The Hawkeyes sit here in mid-July with the highest preseason expectations we’ve seen in a generation. By all accounts, Iowa enters the 2020-2021 season as a clear top-10 team and a borderline top-5 team. The expectation is for conference title contention and an Elite Eight run with the potential for so much more.
Those expectations run on the assumption Luka Garza, the best player in college basketball a year ago, returns for a senior season where he is again the best player in the nation. The supporting cast around Garza is expected to be every bit as good as a year ago despite key losses with the departures of Bakari Evelyn, Ryan Kriener, Cordell Pemsl and Riley Till. With Garza, all five of Iowa’s season finale starters would be back. They would be joined by 5th year senior Jordan Bohannon, a candidate to leave as the Big Ten’s all-time leader in 3-pointers, as well as 4th year big man Jack Nunge, who will have three more years of eligibility after suffering an ACL tear last year in a season he was rumored to be Iowa’s second best player all summer. They’ll also get former top-75 recruit Pat McCaffery back in the lineup and add in five (FIVE) freshmen recruits with some big time potential.

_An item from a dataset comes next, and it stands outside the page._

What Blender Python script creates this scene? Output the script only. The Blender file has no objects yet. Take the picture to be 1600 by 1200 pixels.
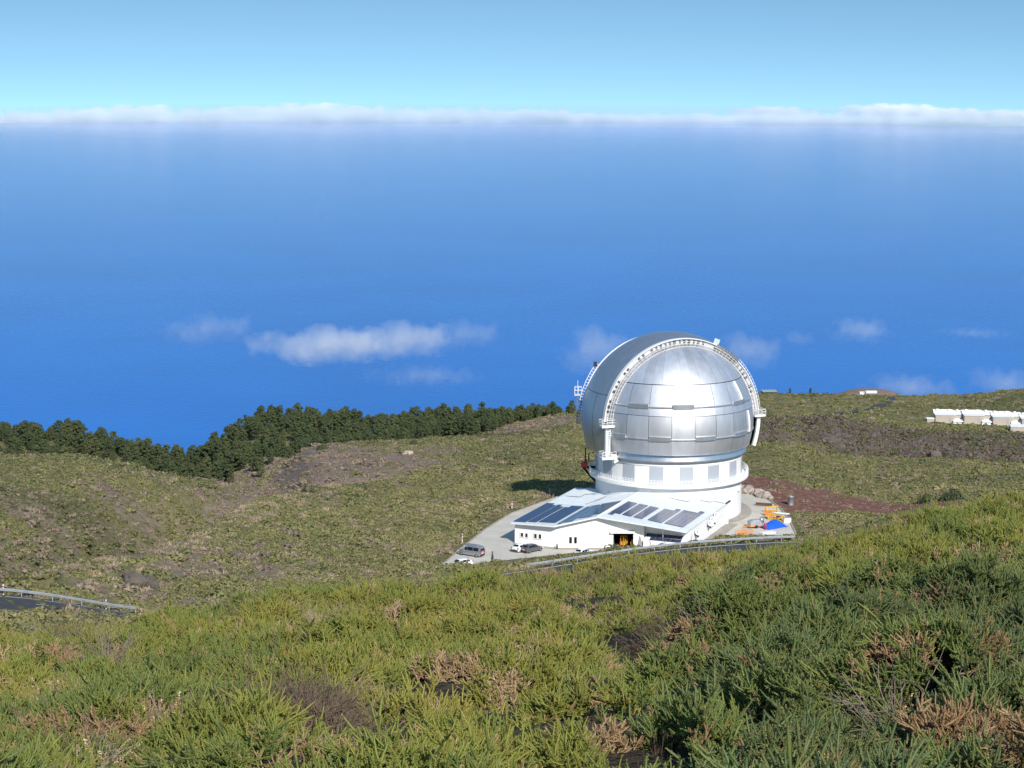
import bpy, bmesh, math, random
import numpy as np
from mathutils import Vector, Matrix
R = math.radians
scene = bpy.context.scene
random.seed(7)
rng = np.random.default_rng(11)

# ------------------------------------------------------------------ camera
F, PITCH, ZC = 3200.0, R(8.85), 89.6          # focal length in pixels of a 1600 px wide frame, downward tilt, eye height above the car park
cam_d = bpy.data.cameras.new("camera")
cam_d.sensor_width = 36.0
cam_d.lens = F / 1600 * 36
cam_d.clip_start, cam_d.clip_end = 0.5, 400000
cam = bpy.data.objects.new("camera", cam_d)
scene.collection.objects.link(cam)
cam.location = (0, 0, ZC)
cam.rotation_euler = (R(90) - PITCH, R(-0.2), 0)
scene.camera = cam

# ------------------------------------------------------------------ light
SUN_EL, SUN_AZ = R(34), R(20)                 # the sun stands behind the camera, to the right
world = bpy.data.worlds.new("World")
scene.world = world
world.use_nodes = True
wn = world.node_tree
bg = wn.nodes["Background"]
sky = wn.nodes.new("ShaderNodeTexSky")
sky.sky_type = 'NISHITA'
sky.sun_disc = False
sky.sun_elevation = SUN_EL
sky.sun_rotation = R(180) - SUN_AZ
sky.altitude = 2300
sky.air_density = 2.0
sky.dust_density = 0.0
sky.ozone_density = 0.6
# thin clear mountain air: the blue deepens quickly above the horizon, the same way all round
wtc = wn.nodes.new("ShaderNodeTexCoord")
wma = wn.nodes.new("ShaderNodeVectorMath")
wma.operation = 'MULTIPLY_ADD'
wma.inputs[1].default_value = (1, 1, 4.5)
wma.inputs[2].default_value = (0, 0, 0.36)
wno = wn.nodes.new("ShaderNodeVectorMath")
wno.operation = 'NORMALIZE'
wn.links.new(wtc.outputs["Generated"], wma.inputs[0])
wn.links.new(wma.outputs[0], wno.inputs[0])
wn.links.new(wno.outputs[0], sky.inputs[0])
wti = wn.nodes.new("ShaderNodeVectorMath")
wti.operation = 'MULTIPLY'
wti.inputs[1].default_value = (0.71, 0.955, 1.04)
wn.links.new(sky.outputs[0], wti.inputs[0])
wn.links.new(wti.outputs[0], bg.inputs[0])
bg.inputs[1].default_value = 0.145
sun_d = bpy.data.lights.new("sun", 'SUN')
sun_d.energy = 4.6
sun_d.angle = R(0.53)
sun_d.color = (1.0, 0.95, 0.88)
sun = bpy.data.objects.new("sun", sun_d)
scene.collection.objects.link(sun)
sun_dir = Vector((math.sin(SUN_AZ) * math.cos(SUN_EL), -math.cos(SUN_AZ) * math.cos(SUN_EL), math.sin(SUN_EL)))
sun.rotation_euler = sun_dir.to_track_quat('Z', 'Y').to_euler()
sun.location = (60, -60, 200)
vs = scene.view_settings
scene.display_settings.display_device = 'sRGB'
vs.view_transform = 'Standard'
vs.look = 'None'
vs.exposure = 0.25
vs.gamma = 1.0
vs.use_curve_mapping = False
cy = scene.cycles
cy.max_bounces, cy.diffuse_bounces, cy.glossy_bounces, cy.transmission_bounces = 16, 3, 3, 4
cy.transparent_max_bounces = 16
cy.volume_bounces = 16
cy.volume_max_steps = 256
cy.use_denoising = True

# ------------------------------------------------------------------ helpers
col = scene.collection


def link(o):
    col.objects.link(o)
    return o


def tag(o, label=None, cat=None, group=None, kind=None):
    for k, v in (("label", label), ("category", cat), ("group", group), ("kind", kind)):
        if v:
            o[k] = v
    return o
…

It’s easy to see why Iowa is projected so highly in the preseason. If Garza were to come back.
Iowa Hawkeyes Luka Garza has declared for the 2020 NBA Draft @LukaG_55 pic.twitter.com/Tdta3DcbZK
— Courtside Films (@CourtsideFilms) April 10, 2020
Beyond all that potential, Garza has a slew of unfinished business to attend to at Iowa. Despite being Iowa’s first consensus first team all-American in nearly 70 years, breaking the Hawkeyes’ all-time single season scoring record and having one of the single greatest seasons in Big Ten history, Garza wasn’t the AP or Naismith player of the year. He didn’t win a Big Ten title. He didn’t get to make a run in the NCAA Tournament. He has accolades left to collect, records to shatter and championships to win.
When combined with the draft board seemingly stacked against him, it’s easy to see why the expectation has long been for him to return to college.
That would be the wrong decision given what we now see in front of us.
With more and more universities announcing decisions to hold online classes only this fall, the Big Ten and PAC-12 won’t be facing opponents from outside their respective conferences. With each passing day, confirmed cases around the country increase. Regardless of personal beliefs about how to best handle the growing spread, it’s becoming abundantly clear that the only we know for certain is that we know nothing for certain. States that had reopened are closing. Schools that opted for online schooling are being told to hold in person classes. Things are ever evolving.
With that evolution comes the potential for a vastly different NCAA basketball season. That may mean no non-conference games. It may mean a shortened season. It could mean another year without a postseason. It’s still possible we simply get no season at all. We just don’t know.
And thus, all the uncertainty Luka Garza was looking to avoid in a potential NBA Draft to instead come back to what was certain to be an historic senior season at Iowa has been totally flipped on its head. A return to Iowa City now is the path filled with uncertainty whereas the road leading to the NBA, while not guaranteeing a roster spot, certainly has much more clarity on the potential to play basketball in 2020.
It’s a very difficult situation to be in and a daunting task for a college student. Choosing your fate before college administrators can even make their own choices is absurd. But that’s what Garza and dozens of other pro prospects will be forced to do in the coming weeks. Like the loss of last year’s Big Ten and NCAA Tournaments, it’s another unfortunate reality. As is the situation the Hawkeyes would be facing without Garza to anchor the middle this season. Jack Nunge is more of a power forward than center and incoming freshman Josh Ogundele is both raw and stuck on the other side of the Atlantic.
Regardless, the choice for Garza is clear: he should be declaring for the NBA Draft and avoiding the potential for a lost college basketball year in 2020-2021.